Pictured Rocks National Lakeshore is a U.S. National Lakeshore on the shore of Lake Superior in the Upper Peninsula of Michigan, United States. It extends for 42 miles (67 km) along the shore and covers 73,236 acres (114 sq mi; 296 km2). The park has extensive views of the hilly shoreline between Munising and Grand Marais in Alger County, Michigan, with picturesque rock formations, waterfalls, and sand dunes.

Pictured Rocks derives its name from the 15 miles (24 km) of colorful sandstone cliffs northeast of Munising. The cliffs reach up to 200 feet (60 m) above lake level. They have been naturally sculptured into a variety of shallow caves, arches, and formations resembling castle turrets and human profiles. Near Munising, visitors can also visit Grand Island, most of which is included in the separate Grand Island National Recreation Area.

The U.S. Congress designated Pictured Rocks the first National Lakeshore in the United States in 1966. It is governed by the National Park Service (NPS), with 22 year-round NPS employees as of May 2006, and received 476,888 visitors in 2005.

Although the Pictured Rocks shore waters are a rich fishing ground, the sandstone cliffs are dangerous to canoes and other open boats skirting the coastline. In 1658, the fur trader Pierre Esprit Radisson made this risky passage and noted that his Native American companions made an offering of tobacco to the local spirit of the cliffs.

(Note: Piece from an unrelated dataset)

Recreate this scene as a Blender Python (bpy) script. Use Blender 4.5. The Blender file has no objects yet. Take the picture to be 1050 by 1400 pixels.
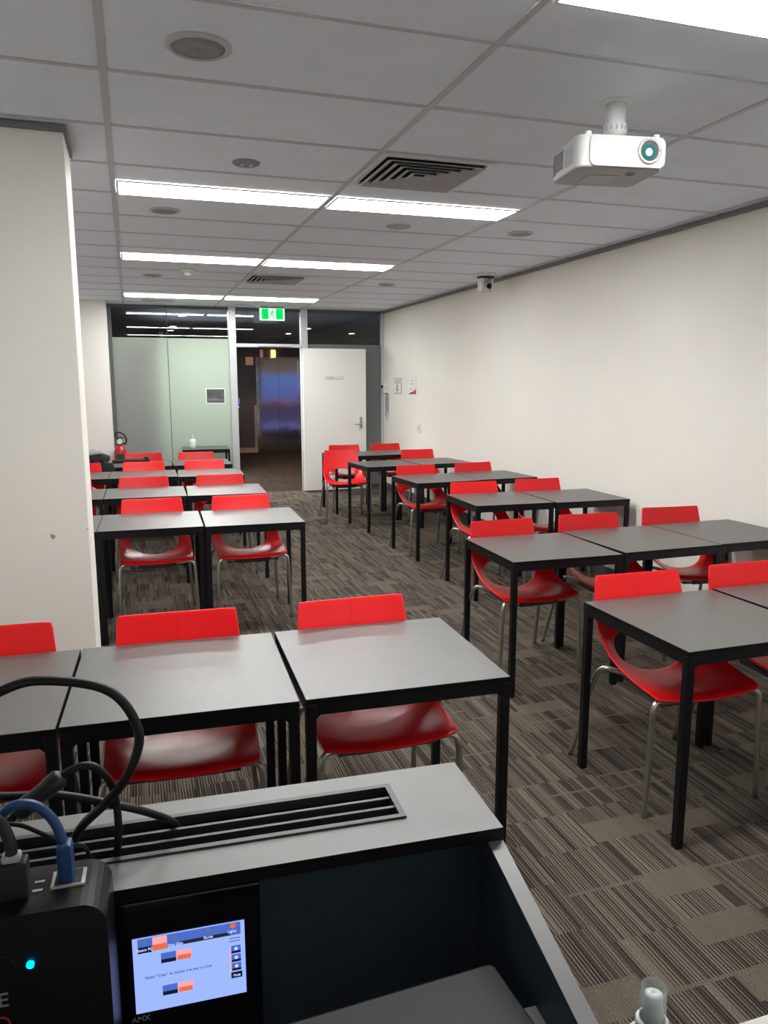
import bpy, bmesh, math, random
from mathutils import Vector, Matrix
random.seed(7)
scn = bpy.context.scene
COL = scn.collection
PI = math.pi
H = 2.6415          # ceiling height
TT = 0.708          # table top height
WX = 3.689          # right wall
GY = 8.25           # glazed end wall

# ------------------------------------------------------------------ materials
def lin(r, g, b):
    def f(c):
        c /= 255.0
        return c/12.92 if c <= .04045 else ((c+.055)/1.055)**2.4
    return (f(r), f(g), f(b), 1)

class NT:
    """small helper round a material's node tree"""
    def __init__(s, name):
        s.m = bpy.data.materials.new(name); s.m.use_nodes = True
        s.t = s.m.node_tree; s.t.nodes.clear()
        s.out = s.n('ShaderNodeOutputMaterial')
    def n(s, typ, **kw):
        nd = s.t.nodes.new(typ)
        for k, v in kw.items(): setattr(nd, k, v)
        return nd
    def l(s, a, b): s.t.links.new(a, b)
    def val(s, sock, v):
        if hasattr(v, 'is_output') or isinstance(v, bpy.types.NodeSocket): s.l(v, sock)
        else: sock.default_value = v
    def math(s, op, a, b=None, c=None):
        nd = s.n('ShaderNodeMath', operation=op)
        for i, v in enumerate((a, b, c)):
            if v is not None: s.val(nd.inputs[i], v)
        return nd.outputs[0]
    def mix(s, fac, a, b):
        nd = s.n('ShaderNodeMix', data_type='RGBA')
        s.val(nd.inputs[0], fac); s.val(nd.inputs[6], a); s.val(nd.inputs[7], b)
        return nd.outputs[2]
    def ramp(s, fac, stops):
        nd = s.n('ShaderNodeValToRGB'); e = nd.color_ramp.elements
        while len(e) < len(stops): e.new(.5)
        for el, (p, c) in zip(e, stops): el.position = p; el.color = c
        s.l(fac, nd.inputs[0]); return nd.outputs[0]

def pbr(name, col, rough=.5, metal=0, spec=.5, noise=0, nscale=40, bump=0, bscale=200, coat=0, emit=None, estr=0):
    k = NT(name); b = k.n('ShaderNodeBsdfPrincipled')
    b.inputs['Roughness'].default_value = rough; b.inputs['Metallic'].default_value = metal
    b.inputs['Specular IOR Level'].default_value = spec; b.inputs['Coat Weight'].default_value = coat
    tc = k.n('ShaderNodeTexCoord')
    if noise:
        nz = k.n('ShaderNodeTexNoise'); nz.inputs['Scale'].default_value = nscale; nz.inputs['Detail'].default_value = 4
        k.l(tc.outputs['Object'], nz.inputs['Vector'])
        d = tuple(c*(1-noise) for c in col[:3])+(1,); u = tuple(min(1, c*(1+noise)) for c in col[:3])+(1,)
        k.l(k.ramp(nz.outputs['Fac'], [(.3, d), (.7, u)]), b.inputs['Base Color'])
    else: b.inputs['Base Color'].default_value = col
    if bump:
        nb = k.n('ShaderNodeTexNoise'); nb.inputs['Scale'].default_value = bscale; nb.inputs['Detail'].default_value = 3
        k.l(tc.outputs['Object'], nb.inputs['Vector'])
        bp = k.n('ShaderNodeBump'); bp.inputs['Strength'].default_value = bump; bp.inputs['Distance'].default_value = .002
        k.l(nb.outputs['Fac'], bp.inputs['Height']); k.l(bp.outputs[0], b.inputs['Normal'])
    if emit:
        b.inputs['Emission Color'].default_value = emit; b.inputs['Emission Strength'].default_value = estr
    k.l(b.outputs[0], k.out.inputs[0]); return k.m

def emis(name, col, s):
    k = NT(name); e = k.n('ShaderNodeEmission'); e.inputs[0].default_value = col; e.inputs[1].default_value = s
    k.l(e.outputs[0], k.out.inputs[0]); return k.m

def glass_mat(name, tint, rough=0.0):
    k = NT(name); tr = k.n('ShaderNodeBsdfTransparent'); tr.inputs[0].default_value = tint
    gl = k.n('ShaderNodeBsdfGlossy'); gl.inputs['Roughness'].default_value = rough
    g = k.n('ShaderNodeNewGeometry'); d = k.n('ShaderNodeVectorMath', operation='DOT_PRODUCT')
    k.l(g.outputs['Normal'], d.inputs[0]); k.l(g.outputs['Incoming'], d.inputs[1])
    fr = k.math('ADD', k.math('MULTIPLY', k.math('POWER', k.math('SUBTRACT', 1.0, k.math('ABSOLUTE', d.outputs['Value'])), 5.0), .96), .04)
    mx = k.n('ShaderNodeMixShader'); k.l(fr, mx.inputs[0]); k.l(tr.outputs[0], mx.inputs[1]); k.l(gl.outputs[0], mx.inputs[2])
    k.l(mx.outputs[0], k.out.inputs[0]); return k.m

def frost_mat(name, col, tcol, t):
    k = NT(name); b = k.n('ShaderNodeBsdfPrincipled'); b.inputs['Base Color'].default_value = col
    b.inputs['Roughness'].default_value = .38; b.inputs['Specular IOR Level'].default_value = .4
    tl = k.n('ShaderNodeBsdfTranslucent'); tl.inputs[0].default_value = tcol
    mx = k.n('ShaderNodeMixShader'); mx.inputs[0].default_value = t
    k.l(b.outputs[0], mx.inputs[1]); k.l(tl.outputs[0], mx.inputs[2]); k.l(mx.outputs[0], k.out.inputs[0]); return k.m

def carpet_mat(name, c_dark, c_mid, c_light, c_plain):
    k = NT(name); b = k.n('ShaderNodeBsdfPrincipled'); b.inputs['Roughness'].default_value = .95
    b.inputs['Specular IOR Level'].default_value = .1
    g = k.n('ShaderNodeNewGeometry'); sp = k.n('ShaderNodeSeparateXYZ'); k.l(g.outputs['Position'], sp.inputs[0])
    x, y = sp.outputs[0], sp.outputs[1]
    col = k.math('FLOOR', k.math('DIVIDE', x, .25))
    wn = k.n('ShaderNodeTexWhiteNoise', noise_dimensions='1D'); k.l(col, wn.inputs['W'])
    yo = k.math('ADD', k.math('DIVIDE', y, .105), k.math('MULTIPLY', wn.outputs['Value'], 5.0))
    row = k.math('FLOOR', yo)
    cv = k.n('ShaderNodeCombineXYZ'); k.l(col, cv.inputs[0]); k.l(row, cv.inputs[1])
    w2 = k.n('ShaderNodeTexWhiteNoise', noise_dimensions='3D'); k.l(cv.outputs[0], w2.inputs['Vector'])
    h = w2.outputs['Value']
    # long blocks of two rows share their stripes
    row2 = k.math('FLOOR', k.math('MULTIPLY', yo, .5))
    cv2 = k.n('ShaderNodeCombineXYZ'); k.l(col, cv2.inputs[0]); k.l(row2, cv2.inputs[1]); cv2.inputs[2].default_value = 3.7
    w3 = k.n('ShaderNodeTexWhiteNoise', noise_dimensions='3D'); k.l(cv2.outputs[0], w3.inputs['Vector'])
    # thin dark and light lines over broader lighter and darker bands
    sx = k.math('ADD', k.math('MULTIPLY', x, 92.0), k.math('MULTIPLY', w3.outputs['Value'], 60.0))
    sv = k.n('ShaderNodeCombineXYZ'); k.l(k.math('FLOOR', sx), sv.inputs[0]); k.l(k.math('MULTIPLY', w3.outputs['Value'], 91.0), sv.inputs[1])
    ws = k.n('ShaderNodeTexWhiteNoise', noise_dimensions='3D'); k.l(sv.outputs[0], ws.inputs['Vector'])
    sf = k.math('FRACT', sx)
    wc = k.n('ShaderNodeSeparateColor'); k.l(ws.outputs['Color'], wc.inputs[0])
    wid = k.math('ADD', k.math('MULTIPLY', wc.outputs[0], .30), .20)
    dark = k.math('MULTIPLY', k.math('LESS_THAN', sf, wid), k.math('GREATER_THAN', wc.outputs[1], .22))
    lite = k.math('MULTIPLY', k.math('GREATER_THAN', sf, .66), k.math('GREATER_THAN', wc.outputs[2], .45))
    bv = k.n('ShaderNodeCombineXYZ'); k.l(k.math('ADD', k.math('MULTIPLY', x, 26.0), k.math('MULTIPLY', w3.outputs['Value'], 31.0)), bv.inputs[0]); k.l(k.math('MULTIPLY', w3.outputs['Value'], 9.0), bv.inputs[1])
    nb = k.n('ShaderNodeTexNoise'); nb.inputs['Scale'].default_value = 1.0; nb.inputs['Detail'].default_value = 0; k.l(bv.outputs[0], nb.inputs['Vector'])
    half = tuple((a+b_)/2 for a, b_ in zip(c_dark, c_mid)); up_ = tuple((a+b_)/2 for a, b_ in zip(c_mid, c_light))
    base = k.ramp(nb.outputs['Fac'], [(.36, half), (.50, c_mid), (.64, up_)])
    stripe = k.mix(k.math('MULTIPLY', lite, .8), base, c_light)
    stripe = k.mix(k.math('MULTIPLY', dark, .9), stripe, c_dark)
    plain = k.math('GREATER_THAN', h, .92)
    # thin light bar at the block ends
    fr = k.math('FRACT', yo)
    bar = k.math('MULTIPLY', k.math('LESS_THAN', fr, .13), k.math('GREATER_THAN', h, .66))
    fac = k.math('MAXIMUM', k.math('MULTIPLY', plain, .85), k.math('MULTIPLY', bar, .75))
    c = k.mix(fac, stripe, c_plain)
    fz = k.n('ShaderNodeTexNoise'); fz.inputs['Scale'].default_value = 300; fz.inputs['Detail'].default_value = 2
    k.l(g.outputs['Position'], fz.inputs['Vector'])
    f = k.ramp(fz.outputs['Fac'], [(.32, (.40, .40, .40, 1)), (.68, (1.6, 1.6, 1.6, 1))])
    mm = k.n('ShaderNodeMix', data_type='RGBA', blend_type='MULTIPLY'); mm.inputs[0].default_value = .8
    k.l(c, mm.inputs[6]); k.l(f, mm.inputs[7]); k.l(mm.outputs[2], b.inputs['Base Color'])
    bp = k.n('ShaderNodeBump'); bp.inputs['Strength'].default_value = .5; bp.inputs['Distance'].default_value = .004
    k.l(fz.outputs['Fac'], bp.inputs['Height']); k.l(bp.outputs[0], b.inputs['Normal'])
    k.l(b.outputs[0], k.out.inputs[0]); return k.m

def wall_mat(name, col, spots=()):
    k = NT(name); b = k.n('ShaderNodeBsdfPrincipled'); b.inputs['Roughness'].default_value = .6
    b.inputs['Specular IOR Level'].default_value = .25
    g = k.n('ShaderNodeNewGeometry')
    nz = k.n('ShaderNodeTexNoise'); nz.inputs['Scale'].default_value = 1.6; nz.inputs['Detail'].default_value = 3
    k.l(g.outputs['Position'], nz.inputs['Vector'])
    c = k.ramp(nz.outputs['Fac'], [(.3, tuple(v*.97 for v in col[:3])+(1,)), (.7, col)])
    for (px, py, pz, r) in spots:
        d = k.n('ShaderNodeVectorMath', operation='DISTANCE'); k.l(g.outputs['Position'], d.inputs[0]); d.inputs[1].default_value = (px, py, pz)
        n2 = k.n('ShaderNodeTexNoise'); n2.inputs['Scale'].default_value = 90; k.l(g.outputs['Position'], n2.inputs['Vector'])
        dd = k.math('ADD', d.outputs['Value'], k.math('MULTIPLY', k.math('SUBTRACT', n2.outputs['Fac'], .5), r*2.2))
        c = k.mix(k.math('MULTIPLY', k.math('LESS_THAN', dd, r), .7), c, lin(70, 66, 60))
    k.l(c, b.inputs['Base Color'])
    bn = k.n('ShaderNodeTexNoise'); bn.inputs['Scale'].default_value = 160; k.l(g.outputs['Position'], bn.inputs['Vector'])
    bp = k.n('ShaderNodeBump'); bp.inputs['Strength'].default_value = .12; bp.inputs['Distance'].default_value = .001
    k.l(bn.outputs['Fac'], bp.inputs['Height']); k.l(bp.outputs[0], b.inputs['Normal'])
    k.l(b.outputs[0], k.out.inputs[0]); return k.m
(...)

During the Romantic Era of the 1800s, a series of American writers described their feelings upon sight of the Pictured Rocks. Geologist and US Indian Agent Henry Rowe Schoolcraft visited in 1820 and remarked upon "some of the most sublime and commanding views in nature".[3] In 1850, George Copway Kah-Ge-Ga-Gah-Bowh, a Mississaugas Ojibwa writer and Methodist missionary, published The Traditional History and Characteristic Sketches of the Ojibway Nation, in which he cited the detailed description of the Pictured Rock by General Lewis Cass.[4]:24–7 Around 1850, developers planned a tourist resort, Grand Island City, adjacent to the Pictured Rocks near the current site of Munising.

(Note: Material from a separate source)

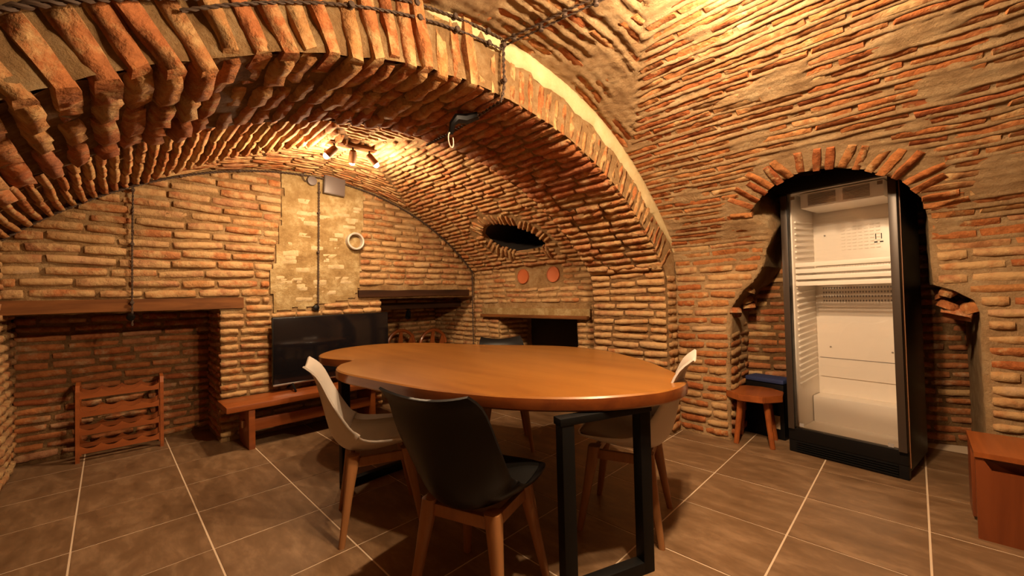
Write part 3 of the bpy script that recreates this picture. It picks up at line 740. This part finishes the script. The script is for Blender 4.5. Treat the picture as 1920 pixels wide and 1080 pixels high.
# ---- shell chairs
def shell_pts(u, v):
    C_ = [(.215, .452), (.17, .432), (.06, .405), (-.07, .392), (-.165, .408), (-.222, .47), (-.25, .56), (-.275, .67), (-.305, .785), (-.345, .852)]
    W = [.165, .215, .235, .24, .226, .208, .212, .210, .197, .178]
    E = [.018, .045, .075, .10, .12, .115, .085, .052, .028, .004]
    q = v * 9; i = min(8, int(q)); t = q - i
    def cr(A):
        g = lambda j: np.array(A[max(0, min(9, j))], float); a, b, c, d = g(i - 1), g(i), g(i + 1), g(i + 2)
        return .5 * (2 * b + (c - a) * t + (2 * a - 5 * b + 4 * c - d) * t * t + (3 * b - a - 3 * c + d) * t ** 3)
    cy, cz = cr(C_); w_ = float(cr(W)); e = float(cr(E))
    q2 = min(8.999, q + .01); cy2, cz2 = None, None
    h = .02; vv = max(0, min(1, v)); 
    def cpos(vq):
        qq = max(0, min(1, vq)) * 9; ii = min(8, int(qq)); tt = qq - ii
        g = lambda j: np.array(C_[max(0, min(9, j))], float); a, b, c, d = g(ii - 1), g(ii), g(ii + 1), g(ii + 2)
        return .5 * (2 * b + (c - a) * tt + (2 * a - 5 * b + 4 * c - d) * tt * tt + (3 * b - a - 3 * c + d) * tt ** 3)
    d = cpos(v + h) - cpos(v - h); d /= np.hypot(*d); nr = np.array([d[1], -d[0]])   # towards the sitter
    if nr[1] < 0 and v < .5: nr = -nr
    if nr[0] < 0 and v >= .5: nr = -nr
    k = abs(u) ** 2.1 * e; dip = -.022 * (1 - u * u) * max(0, (v - .86) / .14) ** 2
    fr = -.03 * abs(u) ** 3 * max(0, 1 - v / .12)
    return Vector((u * w_, cy + nr[0] * k + fr, cz + nr[1] * k + dip)), Vector((0, nr[0], nr[1]))

def make_chair(label, col, cushion):
    t = thing('dining_chair', label, 'chair')
    nu, nv = 14, 30; bm = bmesh.new(); th = .009; A, B = [], []
    for j in range(nv + 1):
        ra, rb_ = [], []
        for i in range(nu + 1):
            u, v = -1 + 2 * i / nu, j / nv; p, nn = shell_pts(u, v); ra.append(bm.verts.new(p)); rb_.append(bm.verts.new(p - nn * th))
        A.append(ra); B.append(rb_)
    for j in range(nv):
        for i in range(nu):
            bm.faces.new((A[j][i], A[j][i + 1], A[j + 1][i + 1], A[j + 1][i])); bm.faces.new((B[j][i], B[j + 1][i], B[j + 1][i + 1], B[j][i + 1]))
    bd = [A[0][i] for i in range(nu + 1)] + [A[j][nu] for j in range(1, nv + 1)] + [A[nv][i] for i in range(nu - 1, -1, -1)] + [A[j][0] for j in range(nv - 1, 0, -1)]
    bd2 = [B[0][i] for i in range(nu + 1)] + [B[j][nu] for j in range(1, nv + 1)] + [B[nv][i] for i in range(nu - 1, -1, -1)] + [B[j][0] for j in range(nv - 1, 0, -1)]
    for i in range(len(bd)): bm.faces.new((bd[i], bd2[i], bd2[(i + 1) % len(bd)], bd[(i + 1) % len(bd)]))
    sh = from_bm('shell', bm, M[col], t, True, 60)
    bm = bmesh.new(); A, B = [], []
    for j in range(15):
        ra, rb_ = [], []
        for i in range(11):
            u, v = (-1 + 2 * i / 10) * .86, .03 + .42 * j / 14; p, nn = shell_pts(u, v)
            e = (1 - abs(i - 5) / 5) * (1 - abs(j - 7) / 7); puff = .004 + .026 * min(1, e * 4) ** .5
            ra.append(bm.verts.new(p + nn * puff)); rb_.append(bm.verts.new(p + nn * .0015))
        A.append(ra); B.append(rb_)
    for j in range(14):
        for i in range(10): bm.faces.new((A[j][i], A[j][i + 1], A[j + 1][i + 1], A[j + 1][i])); bm.faces.new((B[j][i], B[j + 1][i], B[j + 1][i + 1], B[j][i + 1]))
    from_bm('seat_cushion', bm, M[cushion], t, True, 70)
    for sx in (-1, 1):
        for sy in (-1, 1):
            bm = bmesh.new(); tp, bt = Vector((sx * .135, sy * .125 - .01, .40)), Vector((sx * .192, sy * .19 - .005, 0))
            rg = []
            for f, hw in ((0, .014), (.5, .019), (.86, .026), (1, .029)):
                c = bt.lerp(tp, f); rg.append([bm.verts.new(c + Vector((a * hw, b * hw, 0))) for a, b in ((-1, -.6), (-.6, -1), (.6, -1), (1, -.6), (1, .6), (.6, 1), (-.6, 1), (-1, .6))])
            for a, b in zip(rg, rg[1:]):
                for i in range(8): bm.faces.new((a[i], a[(i + 1) % 8], b[(i + 1) % 8], b[i]))
            bm.faces.new(rg[0][::-1]); bm.faces.new(rg[-1])
            lg = from_bm('leg', bm, M['beech'], t, True, 50)
            box('foot_pad', (bt.x, bt.y, .004), (.022, .022, .008), M['black_plastic'], lg, bev=0)
    for c, s_ in (((0, .118, .363), (.27, .022, .045)), ((0, -.138, .363), (.27, .022, .045)), ((-.138, -.01, .363), (.022, .26, .045)), ((.138, -.01, .363), (.022, .26, .045))):
        box('seat_rail', c, s_, M['beech'], t, bev=.004)
    return t

def copy_thing(src, label):
    r = src.copy(); COL.objects.link(r); r['label'] = label
    for ch in list(src.children):
        c = ch.copy(); COL.objects.link(c); c.parent = r
        for g in list(ch.children):
            d = g.copy(); COL.objects.link(d); d.parent = c
    return r
def put(o, x, y, deg, sc=1.0): o.location = (x, y, 0); o.rotation_euler = (0, 0, R(deg - 90)); o.scale = (sc, sc, sc)
ch1 = make_chair('black shell chair with beech legs, its back turned to the viewer before the table', 'black_plastic', 'cushion_black'); ch1['group'] = 'shell chairs round the dining table'
ch2 = make_chair('white shell chair at the long curved side of the table nearest the television', 'white_plastic', 'cushion_white_shaded'); ch2['group'] = 'shell chairs round the dining table'
ch3 = copy_thing(ch2, 'white shell chair beside the brick pilaster, seen behind the black table legs')
ch4 = copy_thing(ch1, 'black shell chair mostly hidden on the far side of the table')
put(ch1, 1.035, 1.235, 18); put(ch2, 1.02, 2.03, -22); put(ch3, 1.88, 1.09, 108.6); put(ch4, 2.19, 2.29, 231, .95)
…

After the lumbering era ended around 1910, much of the land making up the current National Lakeshore reverted to the state of Michigan for unpaid property taxes. Eager for federal help and recognition, the state cooperated with the federal government in the region's redevelopment. In October 1966, Congress passed a bill authorizing the establishment of the Pictured Rocks National Lakeshore "in order to preserve for the benefit, inspiration, education, recreational use, and enjoyment of the public, a significant portion of the diminishing shoreline of the United States and its related geographic and scientific features."[5] This was America's first National Lakeshore.

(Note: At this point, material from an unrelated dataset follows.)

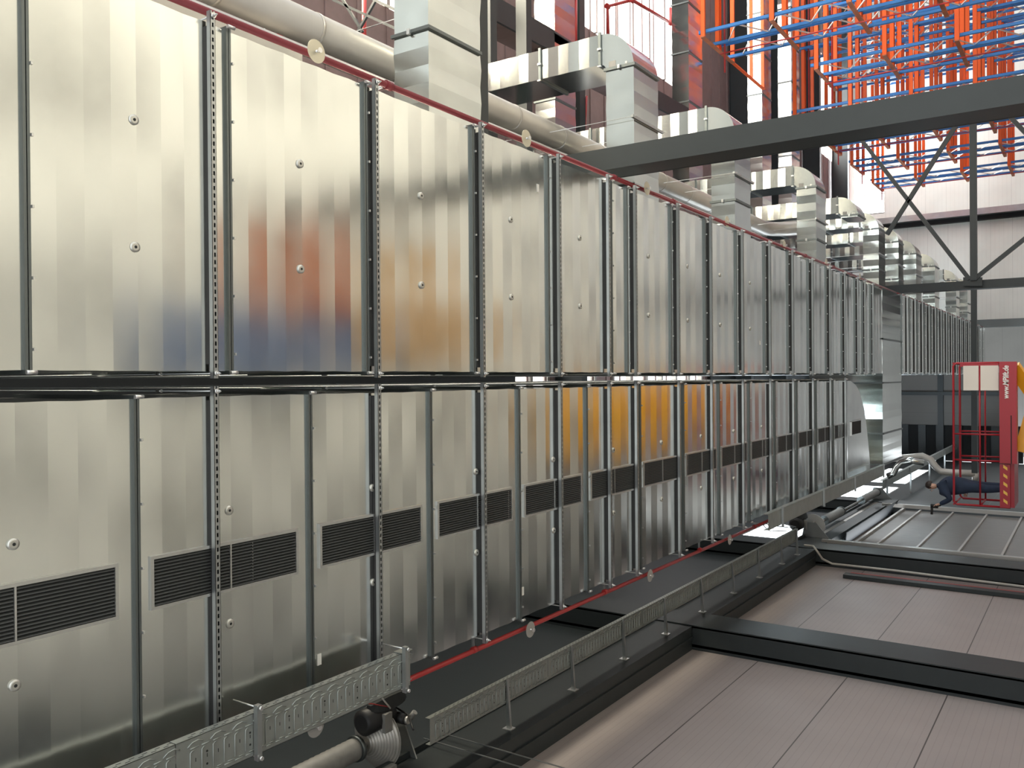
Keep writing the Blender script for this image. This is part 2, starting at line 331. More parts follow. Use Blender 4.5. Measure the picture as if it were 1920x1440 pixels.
def clips(mb, x0, x1, y, z0):
    x = x0+.12
    while x < x1: mb.box((x-.009,y+.022,z0-.042), (x+.009,y+.034,z0-.022), 'bolt'); x += .42
    for x in (x0-.015, x1+.015): mb.tube([(x,y-.03,z0-.055), (x,y+.03,z0-.055)], .014, 'bolt', 8)
def washer(mb, x, y, z):
    mb.tube([(x,y,z+.004), (x,y,z-.010), (x,y,z-.014)], [.034,.034,.022], 'washer', 20); mb.tube([(x,y,z-.012), (x,y,z-.0155)], .010, 'slot', 12)
def duct_run(name, loc, lab, x0, x1, joints, z0, z1, wx, mt='galv'):
    t = thing(name, loc, lab, 'duct')
    for i in range(len(joints)-1):
        a, b = joints[i], joints[i+1]; m = MB(); band_duct(m, x0, x1, a+.004, b-.004, z0, z1, mt, max(3, round((b-a)/.187)), 1+max(0, min(a-6, 14))*.07); s = m.build('duct_section', t)
        m = MB(); flange_ring(m, x0, x1, a, z0, z1); clips(m, x0, x1, a, z0); m.build('flange', s)
        if b-a > 1 and a < 16:
            for x in wx: m = MB(); washer(m, x, (a+b)/2-.02, z0); m.build('tie_rod_washer', s)
    return t
JA = [1.1, 2.60, 4.03, 5.44, 6.98, 8.42, 9.97, 10.42, 11.86, 13.2, 14.65, 16.2, 17.7, 19.2, 20.7, 22.2, 23.6, 24.5, 25.5, 27.1]
JA2 = [30.1+1.5*k for k in range(18)]
dA = duct_run('air_duct', (1.3,1.1,ZD), 'wide galvanised duct in the upper half of the photo, nearest run', .075, 2.53, JA, ZD, 8.3, (.88, 1.71))
m = MB(); m.box((.6,15.94,ZD-.006), (.68,15.98,ZD-.0025), 'label'); m.build('paper_sticker', dA)
m = MB(); m.box((2.10,8.2,ZD-.008), (2.19,8.245,ZD-.005), 'label'); tag(m.build('paper_sticker', dA), 'small white sticker')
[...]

On April 13, 2006, one of the named rock formations collapsed: the Inner Turret of Miner's Castle in the Munising Formation. The collapse was reported via cell phone by fisherman in the area, according to chief ranger Larry Hach. Miners Castle consists of crumbly cross-bedded sandstone poorly cemented by secondary quartz, according to Research Ecologist Walter Loope of the U.S. Geological Survey. Rockfalls along the cliffs typically occur in the spring and fall due to freezing-thawing action.

On March 30, 2009, the Omnibus Public Land Management Act was signed into law, protecting 11,740 acres (47.5 km2) of Pictured Rocks as the Beaver Basin Wilderness, spanning 13 miles of shoreline.[6]